## Source excerpt
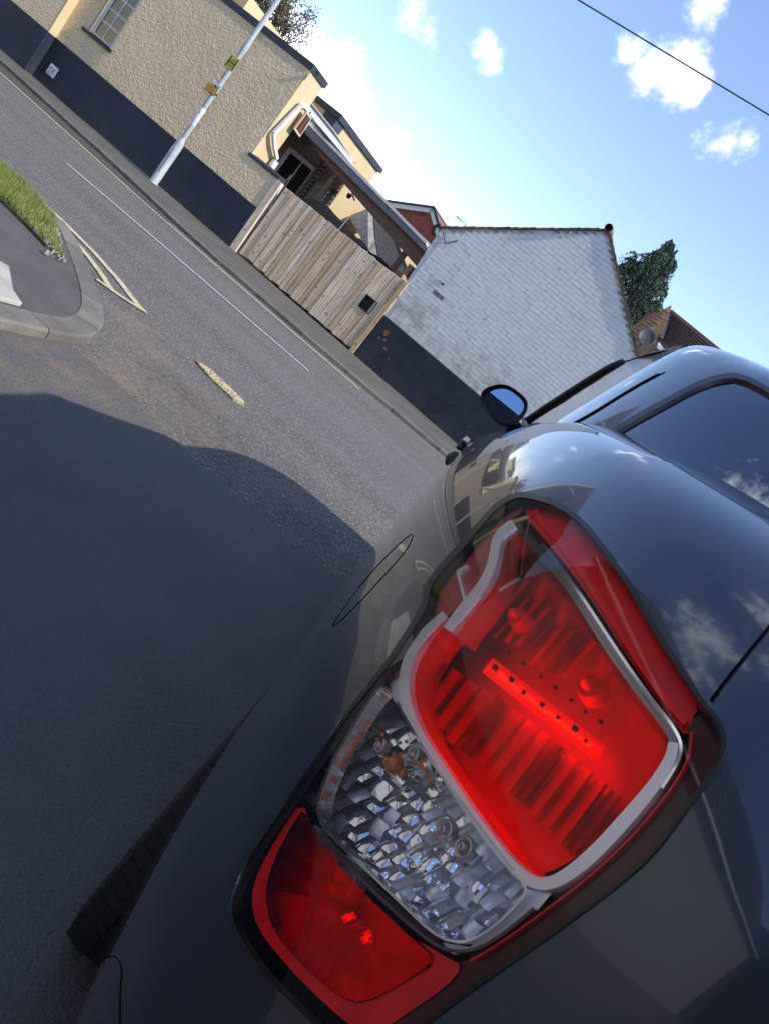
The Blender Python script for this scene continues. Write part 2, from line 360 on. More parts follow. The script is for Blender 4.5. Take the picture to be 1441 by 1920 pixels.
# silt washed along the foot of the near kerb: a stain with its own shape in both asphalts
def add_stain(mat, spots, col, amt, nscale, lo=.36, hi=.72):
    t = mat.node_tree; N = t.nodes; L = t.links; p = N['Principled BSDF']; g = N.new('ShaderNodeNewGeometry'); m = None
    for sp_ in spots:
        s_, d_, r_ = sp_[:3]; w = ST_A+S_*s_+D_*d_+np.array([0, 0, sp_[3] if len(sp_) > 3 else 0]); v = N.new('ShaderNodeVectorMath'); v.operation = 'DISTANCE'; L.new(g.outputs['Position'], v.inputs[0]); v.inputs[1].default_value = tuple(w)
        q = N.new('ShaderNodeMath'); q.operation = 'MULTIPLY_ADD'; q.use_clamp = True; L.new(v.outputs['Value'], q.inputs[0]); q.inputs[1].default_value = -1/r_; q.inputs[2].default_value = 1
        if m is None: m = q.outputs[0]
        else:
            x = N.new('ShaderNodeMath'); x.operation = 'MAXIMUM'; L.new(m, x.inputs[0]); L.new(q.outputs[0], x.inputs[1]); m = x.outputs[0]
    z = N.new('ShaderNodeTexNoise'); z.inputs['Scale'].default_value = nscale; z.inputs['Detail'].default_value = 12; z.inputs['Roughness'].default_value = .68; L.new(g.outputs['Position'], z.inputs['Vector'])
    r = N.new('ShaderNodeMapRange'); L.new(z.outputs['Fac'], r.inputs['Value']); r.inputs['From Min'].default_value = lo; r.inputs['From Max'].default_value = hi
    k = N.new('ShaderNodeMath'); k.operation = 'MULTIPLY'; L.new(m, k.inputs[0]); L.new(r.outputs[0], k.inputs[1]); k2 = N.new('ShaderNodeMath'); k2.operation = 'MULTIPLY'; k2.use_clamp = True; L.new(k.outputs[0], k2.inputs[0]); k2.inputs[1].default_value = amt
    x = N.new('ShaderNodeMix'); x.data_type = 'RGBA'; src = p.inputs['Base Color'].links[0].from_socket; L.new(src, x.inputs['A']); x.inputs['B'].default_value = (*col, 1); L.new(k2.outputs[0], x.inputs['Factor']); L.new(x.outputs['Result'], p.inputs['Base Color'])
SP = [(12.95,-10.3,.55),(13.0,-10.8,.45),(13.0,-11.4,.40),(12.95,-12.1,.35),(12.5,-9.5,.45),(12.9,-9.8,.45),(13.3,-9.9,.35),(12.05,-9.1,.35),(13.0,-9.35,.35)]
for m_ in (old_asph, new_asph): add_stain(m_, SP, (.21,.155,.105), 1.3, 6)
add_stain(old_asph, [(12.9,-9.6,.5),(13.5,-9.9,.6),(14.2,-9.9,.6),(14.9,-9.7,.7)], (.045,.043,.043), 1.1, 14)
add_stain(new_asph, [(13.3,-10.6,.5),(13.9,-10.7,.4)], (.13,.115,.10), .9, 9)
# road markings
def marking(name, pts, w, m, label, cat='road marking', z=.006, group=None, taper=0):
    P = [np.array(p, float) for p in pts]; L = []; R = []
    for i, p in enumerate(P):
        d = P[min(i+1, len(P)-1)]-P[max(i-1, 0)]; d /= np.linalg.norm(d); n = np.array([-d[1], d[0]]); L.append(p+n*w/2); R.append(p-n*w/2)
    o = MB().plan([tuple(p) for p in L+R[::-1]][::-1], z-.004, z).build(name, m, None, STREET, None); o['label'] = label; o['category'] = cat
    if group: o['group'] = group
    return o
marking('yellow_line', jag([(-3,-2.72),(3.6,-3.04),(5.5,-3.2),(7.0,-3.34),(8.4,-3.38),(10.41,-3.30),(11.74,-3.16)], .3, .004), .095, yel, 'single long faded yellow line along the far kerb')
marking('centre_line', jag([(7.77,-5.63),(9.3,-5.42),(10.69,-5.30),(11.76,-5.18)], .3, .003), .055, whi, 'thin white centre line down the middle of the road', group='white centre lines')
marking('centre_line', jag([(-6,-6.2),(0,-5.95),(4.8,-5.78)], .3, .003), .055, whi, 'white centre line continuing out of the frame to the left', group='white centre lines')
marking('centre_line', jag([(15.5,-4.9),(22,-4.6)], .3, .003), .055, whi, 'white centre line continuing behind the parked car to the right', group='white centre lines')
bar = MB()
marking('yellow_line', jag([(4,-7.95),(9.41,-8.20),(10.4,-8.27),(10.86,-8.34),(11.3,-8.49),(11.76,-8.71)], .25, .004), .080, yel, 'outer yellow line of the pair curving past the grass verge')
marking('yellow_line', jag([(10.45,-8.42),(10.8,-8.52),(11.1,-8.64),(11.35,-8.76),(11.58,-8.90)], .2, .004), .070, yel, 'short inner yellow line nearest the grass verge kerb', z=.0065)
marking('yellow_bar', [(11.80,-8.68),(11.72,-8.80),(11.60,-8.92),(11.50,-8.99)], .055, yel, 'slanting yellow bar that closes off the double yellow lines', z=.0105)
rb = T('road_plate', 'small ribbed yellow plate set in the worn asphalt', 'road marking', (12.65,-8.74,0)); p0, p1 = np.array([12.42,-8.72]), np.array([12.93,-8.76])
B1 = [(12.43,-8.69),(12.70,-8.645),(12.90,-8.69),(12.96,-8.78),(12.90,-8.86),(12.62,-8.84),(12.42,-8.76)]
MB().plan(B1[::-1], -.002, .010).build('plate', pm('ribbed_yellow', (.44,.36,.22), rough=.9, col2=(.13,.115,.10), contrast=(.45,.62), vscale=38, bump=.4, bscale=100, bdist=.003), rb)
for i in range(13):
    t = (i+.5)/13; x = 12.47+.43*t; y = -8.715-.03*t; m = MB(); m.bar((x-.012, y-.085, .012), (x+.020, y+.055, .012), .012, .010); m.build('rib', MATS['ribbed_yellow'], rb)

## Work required
Return to the listing above and set it down exactly, leaving out its pictures.

## The output
The Blender Python script for this scene continues. Write part 2, from line 360 on. More parts follow. The script is for Blender 4.5. Take the picture to be 1441 by 1920 pixels.
# silt washed along the foot of the near kerb: a stain with its own shape in both asphalts
def add_stain(mat, spots, col, amt, nscale, lo=.36, hi=.72):
    t = mat.node_tree; N = t.nodes; L = t.links; p = N['Principled BSDF']; g = N.new('ShaderNodeNewGeometry'); m = None
    for sp_ in spots:
        s_, d_, r_ = sp_[:3]; w = ST_A+S_*s_+D_*d_+np.array([0, 0, sp_[3] if len(sp_) > 3 else 0]); v = N.new('ShaderNodeVectorMath'); v.operation = 'DISTANCE'; L.new(g.outputs['Position'], v.inputs[0]); v.inputs[1].default_value = tuple(w)
        q = N.new('ShaderNodeMath'); q.operation = 'MULTIPLY_ADD'; q.use_clamp = True; L.new(v.outputs['Value'], q.inputs[0]); q.inputs[1].default_value = -1/r_; q.inputs[2].default_value = 1
        if m is None: m = q.outputs[0]
        else:
            x = N.new('ShaderNodeMath'); x.operation = 'MAXIMUM'; L.new(m, x.inputs[0]); L.new(q.outputs[0], x.inputs[1]); m = x.outputs[0]
    z = N.new('ShaderNodeTexNoise'); z.inputs['Scale'].default_value = nscale; z.inputs['Detail'].default_value = 12; z.inputs['Roughness'].default_value = .68; L.new(g.outputs['Position'], z.inputs['Vector'])
    r = N.new('ShaderNodeMapRange'); L.new(z.outputs['Fac'], r.inputs['Value']); r.inputs['From Min'].default_value = lo; r.inputs['From Max'].default_value = hi
    k = N.new('ShaderNodeMath'); k.operation = 'MULTIPLY'; L.new(m, k.inputs[0]); L.new(r.outputs[0], k.inputs[1]); k2 = N.new('ShaderNodeMath'); k2.operation = 'MULTIPLY'; k2.use_clamp = True; L.new(k.outputs[0], k2.inputs[0]); k2.inputs[1].default_value = amt
    x = N.new('ShaderNodeMix'); x.data_type = 'RGBA'; src = p.inputs['Base Color'].links[0].from_socket; L.new(src, x.inputs['A']); x.inputs['B'].default_value = (*col, 1); L.new(k2.outputs[0], x.inputs['Factor']); L.new(x.outputs['Result'], p.inputs['Base Color'])
SP = [(12.95,-10.3,.55),(13.0,-10.8,.45),(13.0,-11.4,.40),(12.95,-12.1,.35),(12.5,-9.5,.45),(12.9,-9.8,.45),(13.3,-9.9,.35),(12.05,-9.1,.35),(13.0,-9.35,.35)]
for m_ in (old_asph, new_asph): add_stain(m_, SP, (.21,.155,.105), 1.3, 6)
add_stain(old_asph, [(12.9,-9.6,.5),(13.5,-9.9,.6),(14.2,-9.9,.6),(14.9,-9.7,.7)], (.045,.043,.043), 1.1, 14)
add_stain(new_asph, [(13.3,-10.6,.5),(13.9,-10.7,.4)], (.13,.115,.10), .9, 9)
# road markings
def marking(name, pts, w, m, label, cat='road marking', z=.006, group=None, taper=0):
    P = [np.array(p, float) for p in pts]; L = []; R = []
    for i, p in enumerate(P):
        d = P[min(i+1, len(P)-1)]-P[max(i-1, 0)]; d /= np.linalg.norm(d); n = np.array([-d[1], d[0]]); L.append(p+n*w/2); R.append(p-n*w/2)
    o = MB().plan([tuple(p) for p in L+R[::-1]][::-1], z-.004, z).build(name, m, None, STREET, None); o['label'] = label; o['category'] = cat
    if group: o['group'] = group
    return o
marking('yellow_line', jag([(-3,-2.72),(3.6,-3.04),(5.5,-3.2),(7.0,-3.34),(8.4,-3.38),(10.41,-3.30),(11.74,-3.16)], .3, .004), .095, yel, 'single long faded yellow line along the far kerb')
marking('centre_line', jag([(7.77,-5.63),(9.3,-5.42),(10.69,-5.30),(11.76,-5.18)], .3, .003), .055, whi, 'thin white centre line down the middle of the road', group='white centre lines')
marking('centre_line', jag([(-6,-6.2),(0,-5.95),(4.8,-5.78)], .3, .003), .055, whi, 'white centre line continuing out of the frame to the left', group='white centre lines')
marking('centre_line', jag([(15.5,-4.9),(22,-4.6)], .3, .003), .055, whi, 'white centre line continuing behind the parked car to the right', group='white centre lines')
bar = MB()
marking('yellow_line', jag([(4,-7.95),(9.41,-8.20),(10.4,-8.27),(10.86,-8.34),(11.3,-8.49),(11.76,-8.71)], .25, .004), .080, yel, 'outer yellow line of the pair curving past the grass verge')
marking('yellow_line', jag([(10.45,-8.42),(10.8,-8.52),(11.1,-8.64),(11.35,-8.76),(11.58,-8.90)], .2, .004), .070, yel, 'short inner yellow line nearest the grass verge kerb', z=.0065)
marking('yellow_bar', [(11.80,-8.68),(11.72,-8.80),(11.60,-8.92),(11.50,-8.99)], .055, yel, 'slanting yellow bar that closes off the double yellow lines', z=.0105)
rb = T('road_plate', 'small ribbed yellow plate set in the worn asphalt', 'road marking', (12.65,-8.74,0)); p0, p1 = np.array([12.42,-8.72]), np.array([12.93,-8.76])
B1 = [(12.43,-8.69),(12.70,-8.645),(12.90,-8.69),(12.96,-8.78),(12.90,-8.86),(12.62,-8.84),(12.42,-8.76)]
MB().plan(B1[::-1], -.002, .010).build('plate', pm('ribbed_yellow', (.44,.36,.22), rough=.9, col2=(.13,.115,.10), contrast=(.45,.62), vscale=38, bump=.4, bscale=100, bdist=.003), rb)
for i in range(13):
    t = (i+.5)/13; x = 12.47+.43*t; y = -8.715-.03*t; m = MB(); m.bar((x-.012, y-.085, .012), (x+.020, y+.055, .012), .012, .010); m.build('rib', MATS['ribbed_yellow'], rb)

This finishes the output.